The two weeks of uncertainty were difficult, Hession says. And while the narrow margin means his mandate is less than overwhelming, Hession says it won't change the way he is approaching the job.


"I made a commitment to change the atmosphere in the council as best I could, and I will," he says. The Spokane council has serious public policy issues to address like poverty and economic development, but "I think there are some housekeeping things that need to be addressed first -- I mean, the way the council is treating each other and treating the mayor."


The Hession-Lynch race was not the only surprise. It looked like James Carlson had the mayor's race for Waverly (population 125) sewn up. He was the only person listed on the ballot for that town in Spokane County's southeast corner. But write-in candidate Bill Tensfeld won after elections officials counted the ballots -- all 46 of them.
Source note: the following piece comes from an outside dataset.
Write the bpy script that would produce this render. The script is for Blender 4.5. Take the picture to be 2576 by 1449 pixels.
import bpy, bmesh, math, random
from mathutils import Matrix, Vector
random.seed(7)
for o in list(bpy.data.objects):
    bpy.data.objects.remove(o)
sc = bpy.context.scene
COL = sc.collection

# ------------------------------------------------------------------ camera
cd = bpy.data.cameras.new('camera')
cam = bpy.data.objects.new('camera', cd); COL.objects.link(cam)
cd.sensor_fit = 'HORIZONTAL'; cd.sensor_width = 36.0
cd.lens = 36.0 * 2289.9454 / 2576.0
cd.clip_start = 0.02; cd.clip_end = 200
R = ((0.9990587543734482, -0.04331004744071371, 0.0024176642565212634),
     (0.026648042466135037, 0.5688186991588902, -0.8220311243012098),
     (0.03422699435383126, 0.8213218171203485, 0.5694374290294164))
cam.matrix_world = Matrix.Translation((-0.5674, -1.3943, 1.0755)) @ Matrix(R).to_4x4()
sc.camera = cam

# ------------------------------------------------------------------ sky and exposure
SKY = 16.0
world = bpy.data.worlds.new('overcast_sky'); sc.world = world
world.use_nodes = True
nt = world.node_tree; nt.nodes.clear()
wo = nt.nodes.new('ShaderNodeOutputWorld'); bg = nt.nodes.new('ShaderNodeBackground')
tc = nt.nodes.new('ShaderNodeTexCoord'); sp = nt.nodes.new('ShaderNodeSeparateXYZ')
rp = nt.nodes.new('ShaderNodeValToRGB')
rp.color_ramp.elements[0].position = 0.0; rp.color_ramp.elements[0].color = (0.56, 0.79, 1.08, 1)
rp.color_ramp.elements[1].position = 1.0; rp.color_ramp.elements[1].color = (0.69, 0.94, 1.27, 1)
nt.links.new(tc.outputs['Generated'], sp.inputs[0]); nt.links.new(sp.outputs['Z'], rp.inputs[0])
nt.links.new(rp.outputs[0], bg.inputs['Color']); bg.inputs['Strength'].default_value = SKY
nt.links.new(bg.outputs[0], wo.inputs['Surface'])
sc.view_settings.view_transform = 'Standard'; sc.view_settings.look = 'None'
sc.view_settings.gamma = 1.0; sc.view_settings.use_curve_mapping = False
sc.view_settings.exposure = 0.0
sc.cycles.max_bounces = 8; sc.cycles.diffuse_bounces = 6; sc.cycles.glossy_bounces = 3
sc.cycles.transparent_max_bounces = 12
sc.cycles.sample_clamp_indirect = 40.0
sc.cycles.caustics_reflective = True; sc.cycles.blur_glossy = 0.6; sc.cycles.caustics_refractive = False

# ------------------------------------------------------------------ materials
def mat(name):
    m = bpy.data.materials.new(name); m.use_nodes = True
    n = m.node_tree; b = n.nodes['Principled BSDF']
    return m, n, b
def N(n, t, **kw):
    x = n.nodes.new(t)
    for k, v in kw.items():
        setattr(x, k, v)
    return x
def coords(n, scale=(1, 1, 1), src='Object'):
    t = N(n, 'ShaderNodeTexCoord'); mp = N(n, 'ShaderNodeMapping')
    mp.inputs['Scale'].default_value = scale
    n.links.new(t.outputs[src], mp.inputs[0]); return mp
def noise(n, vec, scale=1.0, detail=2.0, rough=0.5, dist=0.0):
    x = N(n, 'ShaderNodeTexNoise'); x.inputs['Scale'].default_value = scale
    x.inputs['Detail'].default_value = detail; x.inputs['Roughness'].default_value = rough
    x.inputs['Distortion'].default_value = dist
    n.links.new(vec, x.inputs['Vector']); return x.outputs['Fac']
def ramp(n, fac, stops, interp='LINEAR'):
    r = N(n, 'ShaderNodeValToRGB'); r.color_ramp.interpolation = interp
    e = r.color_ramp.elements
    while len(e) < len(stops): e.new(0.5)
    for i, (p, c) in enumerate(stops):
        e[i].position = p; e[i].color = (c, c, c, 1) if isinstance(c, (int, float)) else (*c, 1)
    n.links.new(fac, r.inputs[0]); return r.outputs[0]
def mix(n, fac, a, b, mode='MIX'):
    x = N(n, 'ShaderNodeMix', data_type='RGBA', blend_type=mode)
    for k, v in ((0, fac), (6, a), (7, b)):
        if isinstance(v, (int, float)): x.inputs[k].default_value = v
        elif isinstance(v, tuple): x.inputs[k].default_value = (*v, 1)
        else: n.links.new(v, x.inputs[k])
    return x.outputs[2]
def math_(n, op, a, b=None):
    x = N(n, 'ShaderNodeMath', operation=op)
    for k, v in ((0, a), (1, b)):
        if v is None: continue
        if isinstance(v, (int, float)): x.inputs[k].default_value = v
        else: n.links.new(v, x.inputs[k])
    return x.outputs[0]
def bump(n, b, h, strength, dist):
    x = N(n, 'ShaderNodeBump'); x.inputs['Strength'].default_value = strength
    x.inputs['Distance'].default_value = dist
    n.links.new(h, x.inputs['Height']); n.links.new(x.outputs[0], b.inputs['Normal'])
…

Tensfeld won 25 to 21.


"I was drafted," says Tensfeld, 64, who retired from driving truck and working at the local fertilizer plant. "If that's what they want, I'll do it."


Tensfeld is fire chief for the local fire district, and he and Carlson respond to fires and accidents together. Tensfeld says that as mayor he'll pursue the town's major projects already underway, including the rebuilding of Main Street.


"It'll stay the same," he says, "just new faces."